EXERCISE AIM: Copy the data exactly; pictures stay out of the copy.
..............................
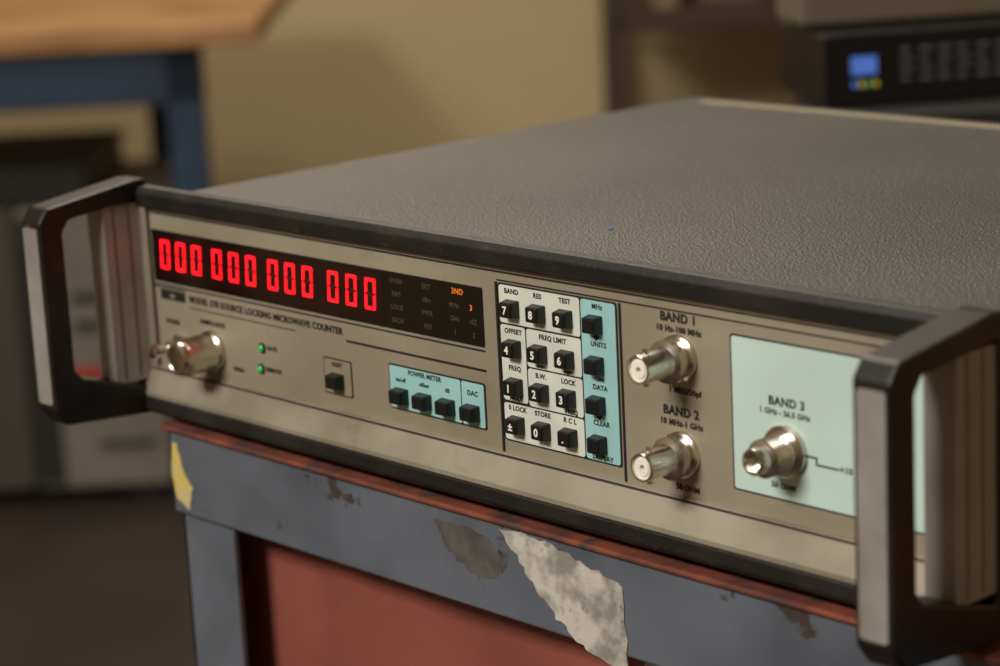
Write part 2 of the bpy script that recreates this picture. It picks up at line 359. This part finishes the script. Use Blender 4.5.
blob('yellow_tape',[(17,-11),(20,-11),(24,-24),(29,-29),(26,-39),(18,-36),(15,-26)],YF,M['yellow'],.5)

# ---------------------------------------------------------------- camera
yaw,pitch,roll,f=.8309,.2319,-.0508,2384.5
d=Vector((-math.sin(yaw)*math.cos(pitch),math.cos(yaw)*math.cos(pitch),-math.sin(pitch)))
r=d.cross(Vector((0,0,1))).normalized();u=r.cross(d)
r2=r*math.cos(roll)+u*math.sin(roll);u2=-r*math.sin(roll)+u*math.cos(roll)
cam=bpy.data.cameras.new('camera');co=bpy.data.objects.new('camera',cam);COL.objects.link(co)
mw=Matrix((r2,u2,-d)).transposed().to_4x4();mw.translation=Vector((.82849,-.55626,.25816+Z0));co.matrix_world=mw
cam.sensor_width=36;cam.lens=f*36/1000;cam.clip_start=.02
cam.dof.use_dof=True;cam.dof.focus_distance=.84;cam.dof.aperture_fstop=9
SC.camera=co

# ---------------------------------------------------------------- room (aligned with back wall)
Fv=Vector((-math.sin(yaw),math.cos(yaw),0));Rv=Vector((math.cos(yaw),math.sin(yaw),0))
O=Vector((.82849,-.55626,0))
def rp(a,b,z=0):
    p=O+Rv*a*.001+Fv*b*.001;p.z=z*.001;return p
def rempty(name,a,b,z,rz=0): return empty(name,rp(a,b,z),yaw+rz)
A0,A1,B0,B1,H=-2600,2600,-1600,4300,2700
def roombox(name,b,m):
    o=box(name,b,m,None);o.location=rp(0,0,0);o.rotation_euler=(0,0,yaw);return o
roombox('floor',(A0,A1,B0,B1,-60,0),M['floor'])
roombox('ceiling',(A0,A1,B0,B1,H,H+60),M['ceil'])
roombox('wall_back',(A0,A1,B1,B1+80,0,H),M['wall'])
roombox('wall_front',(A0,A1,B0-80,B0,0,H),M['wall'])
roombox('wall_left',(A0-80,A0,B0,B1,0,H),M['wall'])
roombox('wall_right',(A1,A1+80,B0,B1,0,H),M['wall'])
def z_(z): return z+720
WB=rempty('wooden_workbench',-300,3150,0)
boxes('bench_top',[(-1300,0,0,750,z_(-78),z_(-48))],M['wood'],WB,bevel=4)
boxes('bench_frame',[(-1270,-80,20,60,z_(-155),z_(-78)),(-1270,-200,690,730,z_(-150),z_(-78)),(-130,-80,20,60,0,z_(-78)),(-250,-200,690,730,0,z_(-78)),
   (-1270,-1220,20,60,0,z_(-78)),(-1270,-1220,690,730,0,z_(-78)),(-1265,-1225,60,690,z_(-150),z_(-110))],M['bblue'],WB,bevel=3)
CB=rempty('equipment_cabinet',-470,3235,0)
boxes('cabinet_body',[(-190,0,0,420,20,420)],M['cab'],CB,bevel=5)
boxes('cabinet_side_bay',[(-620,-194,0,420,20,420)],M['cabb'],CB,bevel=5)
boxes('cabinet_feet',[(-600,-560,20,400,0,22),(-60,-20,20,400,0,22)],M['cabd'],CB)
boxes('cabinet_gaps',[(-192,-150,-4,4,30,410)],M['cabd'],CB)
boxes('cabinet_badge',[(-130,-60,-5,0,165,195)],M['redlogo'],CB)
boxes('cabinet_stripes',[(-120,-20,-5,0,250,262),(-120,-20,-5,0,290,302),(-100,-20,-5,0,80,88)],M['cabd'],CB)
DB=rempty('dark_storage_box',-560,3260,420)
boxes('box_body',[(-480,0,0,350,0,45)],M['cabd'],DB,bevel=6)
boxes('box_lid',[(-485,5,-5,355,45,55)],M['cabd'],DB,bevel=4)
SR=rempty('shelving_rack',205,3800,0)
L=[(-10,18,0,30,0,2000),(900,930,0,30,0,2000),(0,30,370,400,0,2000),(900,930,370,400,0,2000)]
for z in(150,560,1400): L.append((0,930,0,400,z,z+30))
boxes('rack_frame',L,M['post'],SR,bevel=2)
boxes('rack_panels',[(70,110,60,350,590,975),(150,250,160,350,590,960),(290,330,60,350,590,1000),(370,560,100,350,590,900),(600,860,60,350,590,1040)],M['tanp'],SR,bevel=4)
SB=rempty('equipment_bench',195,1400,0)
boxes('bench_top',[(12,800,10,220,z_(20),z_(47))],M['cabd'],SB,bevel=2)
boxes('bench_legs',[(20,60,20,50,0,z_(20)),(750,790,20,50,0,z_(20)),(20,60,180,210,0,z_(20)),(750,790,180,210,0,z_(20))],M['cabd'],SB)
UP=rempty('rack_power_unit',206,1440,z_(47),math.radians(8))
boxes('unit_body',[(0,440,4,110,0,44)],M['dev'],UP,bevel=1.5)
boxes('unit_front_bezel',[(-2,442,0,6,0,45)],M['dev'],UP,bevel=1.5)
boxes('unit_lcd',[(15,31,-.8,0,20,31)],M['lcd'],UP)
for i,mm in enumerate(('lcd','b1','b2','b1')):
    bm=bmesh.new();alathe(bm,[(0,-1.2),(1.6,-1.2),(1.8,0)],17+i*4.4,14,16);finish('unit_button_%d'%i,bm,M[mm],UP)
boxes('unit_text_rows',[(46+c*12,46+c*12+(8 if (r+c)%3 else 6),-.5,0,15+r*6,16.6+r*6) for r in range(4) for c in range(10)],M['dtext'],UP)
TB=rempty('tan_instrument_case',196,1480,z_(92.2),math.radians(8))
boxes('case_body',[(0,420,0,60,1,30)],M['devtop'],TB,bevel=3)
boxes('case_feet',[(20,40,10,20,-.5,2),(380,400,10,20,-.5,2),(20,40,40,50,-.5,2),(380,400,40,50,-.5,2)],M['cabd'],TB)

# ---------------------------------------------------------------- lights
def area(name,loc,target,sx,sy,power,color):
    l=bpy.data.lights.new(name,'AREA');l.shape='RECTANGLE';l.size=sx;l.size_y=sy;l.energy=power;l.color=color
    o=bpy.data.objects.new(name,l);COL.objects.link(o);o.location=loc
    o.rotation_euler=(Vector(target)-Vector(loc)).to_track_quat('-Z','Y').to_euler();return o
c0=Vector((.22,0,.77))
area('ceiling_lamp_front',Vector((.15,-1.9,2.2)),c0,.9,.5,60,(1,.93,.83))
area('ceiling_lamp_mid',rp(-200,1900,2650),rp(-200,1900,0),1.2,.4,34,(1,.92,.8))
area('ceiling_lamp_back',rp(-300,3300,2650),rp(-300,3300,0),1.2,.4,18,(1,.89,.74))
w=bpy.data.worlds.new('world');SC.world=w;w.use_nodes=True
w.node_tree.nodes['Background'].inputs[0].default_value=(.9,.8,.65,1);w.node_tree.nodes['Background'].inputs[1].default_value=.1
SC.view_settings.view_transform='Standard'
..............................
TASK ANSWER:
Write part 2 of the bpy script that recreates this picture. It picks up at line 359. This part finishes the script. Use Blender 4.5.
blob('yellow_tape',[(17,-11),(20,-11),(24,-24),(29,-29),(26,-39),(18,-36),(15,-26)],YF,M['yellow'],.5)

# ---------------------------------------------------------------- camera
yaw,pitch,roll,f=.8309,.2319,-.0508,2384.5
d=Vector((-math.sin(yaw)*math.cos(pitch),math.cos(yaw)*math.cos(pitch),-math.sin(pitch)))
r=d.cross(Vector((0,0,1))).normalized();u=r.cross(d)
r2=r*math.cos(roll)+u*math.sin(roll);u2=-r*math.sin(roll)+u*math.cos(roll)
cam=bpy.data.cameras.new('camera');co=bpy.data.objects.new('camera',cam);COL.objects.link(co)
mw=Matrix((r2,u2,-d)).transposed().to_4x4();mw.translation=Vector((.82849,-.55626,.25816+Z0));co.matrix_world=mw
cam.sensor_width=36;cam.lens=f*36/1000;cam.clip_start=.02
cam.dof.use_dof=True;cam.dof.focus_distance=.84;cam.dof.aperture_fstop=9
SC.camera=co

# ---------------------------------------------------------------- room (aligned with back wall)
Fv=Vector((-math.sin(yaw),math.cos(yaw),0));Rv=Vector((math.cos(yaw),math.sin(yaw),0))
O=Vector((.82849,-.55626,0))
def rp(a,b,z=0):
    p=O+Rv*a*.001+Fv*b*.001;p.z=z*.001;return p
def rempty(name,a,b,z,rz=0): return empty(name,rp(a,b,z),yaw+rz)
A0,A1,B0,B1,H=-2600,2600,-1600,4300,2700
def roombox(name,b,m):
    o=box(name,b,m,None);o.location=rp(0,0,0);o.rotation_euler=(0,0,yaw);return o
roombox('floor',(A0,A1,B0,B1,-60,0),M['floor'])
roombox('ceiling',(A0,A1,B0,B1,H,H+60),M['ceil'])
roombox('wall_back',(A0,A1,B1,B1+80,0,H),M['wall'])
roombox('wall_front',(A0,A1,B0-80,B0,0,H),M['wall'])
roombox('wall_left',(A0-80,A0,B0,B1,0,H),M['wall'])
roombox('wall_right',(A1,A1+80,B0,B1,0,H),M['wall'])
def z_(z): return z+720
WB=rempty('wooden_workbench',-300,3150,0)
boxes('bench_top',[(-1300,0,0,750,z_(-78),z_(-48))],M['wood'],WB,bevel=4)
boxes('bench_frame',[(-1270,-80,20,60,z_(-155),z_(-78)),(-1270,-200,690,730,z_(-150),z_(-78)),(-130,-80,20,60,0,z_(-78)),(-250,-200,690,730,0,z_(-78)),
   (-1270,-1220,20,60,0,z_(-78)),(-1270,-1220,690,730,0,z_(-78)),(-1265,-1225,60,690,z_(-150),z_(-110))],M['bblue'],WB,bevel=3)
CB=rempty('equipment_cabinet',-470,3235,0)
boxes('cabinet_body',[(-190,0,0,420,20,420)],M['cab'],CB,bevel=5)
boxes('cabinet_side_bay',[(-620,-194,0,420,20,420)],M['cabb'],CB,bevel=5)
boxes('cabinet_feet',[(-600,-560,20,400,0,22),(-60,-20,20,400,0,22)],M['cabd'],CB)
boxes('cabinet_gaps',[(-192,-150,-4,4,30,410)],M['cabd'],CB)
boxes('cabinet_badge',[(-130,-60,-5,0,165,195)],M['redlogo'],CB)
boxes('cabinet_stripes',[(-120,-20,-5,0,250,262),(-120,-20,-5,0,290,302),(-100,-20,-5,0,80,88)],M['cabd'],CB)
DB=rempty('dark_storage_box',-560,3260,420)
boxes('box_body',[(-480,0,0,350,0,45)],M['cabd'],DB,bevel=6)
boxes('box_lid',[(-485,5,-5,355,45,55)],M['cabd'],DB,bevel=4)
SR=rempty('shelving_rack',205,3800,0)
L=[(-10,18,0,30,0,2000),(900,930,0,30,0,2000),(0,30,370,400,0,2000),(900,930,370,400,0,2000)]
for z in(150,560,1400): L.append((0,930,0,400,z,z+30))
boxes('rack_frame',L,M['post'],SR,bevel=2)
boxes('rack_panels',[(70,110,60,350,590,975),(150,250,160,350,590,960),(290,330,60,350,590,1000),(370,560,100,350,590,900),(600,860,60,350,590,1040)],M['tanp'],SR,bevel=4)
SB=rempty('equipment_bench',195,1400,0)
boxes('bench_top',[(12,800,10,220,z_(20),z_(47))],M['cabd'],SB,bevel=2)
boxes('bench_legs',[(20,60,20,50,0,z_(20)),(750,790,20,50,0,z_(20)),(20,60,180,210,0,z_(20)),(750,790,180,210,0,z_(20))],M['cabd'],SB)
UP=rempty('rack_power_unit',206,1440,z_(47),math.radians(8))
boxes('unit_body',[(0,440,4,110,0,44)],M['dev'],UP,bevel=1.5)
boxes('unit_front_bezel',[(-2,442,0,6,0,45)],M['dev'],UP,bevel=1.5)
boxes('unit_lcd',[(15,31,-.8,0,20,31)],M['lcd'],UP)
for i,mm in enumerate(('lcd','b1','b2','b1')):
    bm=bmesh.new();alathe(bm,[(0,-1.2),(1.6,-1.2),(1.8,0)],17+i*4.4,14,16);finish('unit_button_%d'%i,bm,M[mm],UP)
boxes('unit_text_rows',[(46+c*12,46+c*12+(8 if (r+c)%3 else 6),-.5,0,15+r*6,16.6+r*6) for r in range(4) for c in range(10)],M['dtext'],UP)
TB=rempty('tan_instrument_case',196,1480,z_(92.2),math.radians(8))
boxes('case_body',[(0,420,0,60,1,30)],M['devtop'],TB,bevel=3)
boxes('case_feet',[(20,40,10,20,-.5,2),(380,400,10,20,-.5,2),(20,40,40,50,-.5,2),(380,400,40,50,-.5,2)],M['cabd'],TB)

# ---------------------------------------------------------------- lights
def area(name,loc,target,sx,sy,power,color):
    l=bpy.data.lights.new(name,'AREA');l.shape='RECTANGLE';l.size=sx;l.size_y=sy;l.energy=power;l.color=color
    o=bpy.data.objects.new(name,l);COL.objects.link(o);o.location=loc
    o.rotation_euler=(Vector(target)-Vector(loc)).to_track_quat('-Z','Y').to_euler();return o
c0=Vector((.22,0,.77))
area('ceiling_lamp_front',Vector((.15,-1.9,2.2)),c0,.9,.5,60,(1,.93,.83))
area('ceiling_lamp_mid',rp(-200,1900,2650),rp(-200,1900,0),1.2,.4,34,(1,.92,.8))
area('ceiling_lamp_back',rp(-300,3300,2650),rp(-300,3300,0),1.2,.4,18,(1,.89,.74))
w=bpy.data.worlds.new('world');SC.world=w;w.use_nodes=True
w.node_tree.nodes['Background'].inputs[0].default_value=(.9,.8,.65,1);w.node_tree.nodes['Background'].inputs[1].default_value=.1
SC.view_settings.view_transform='Standard'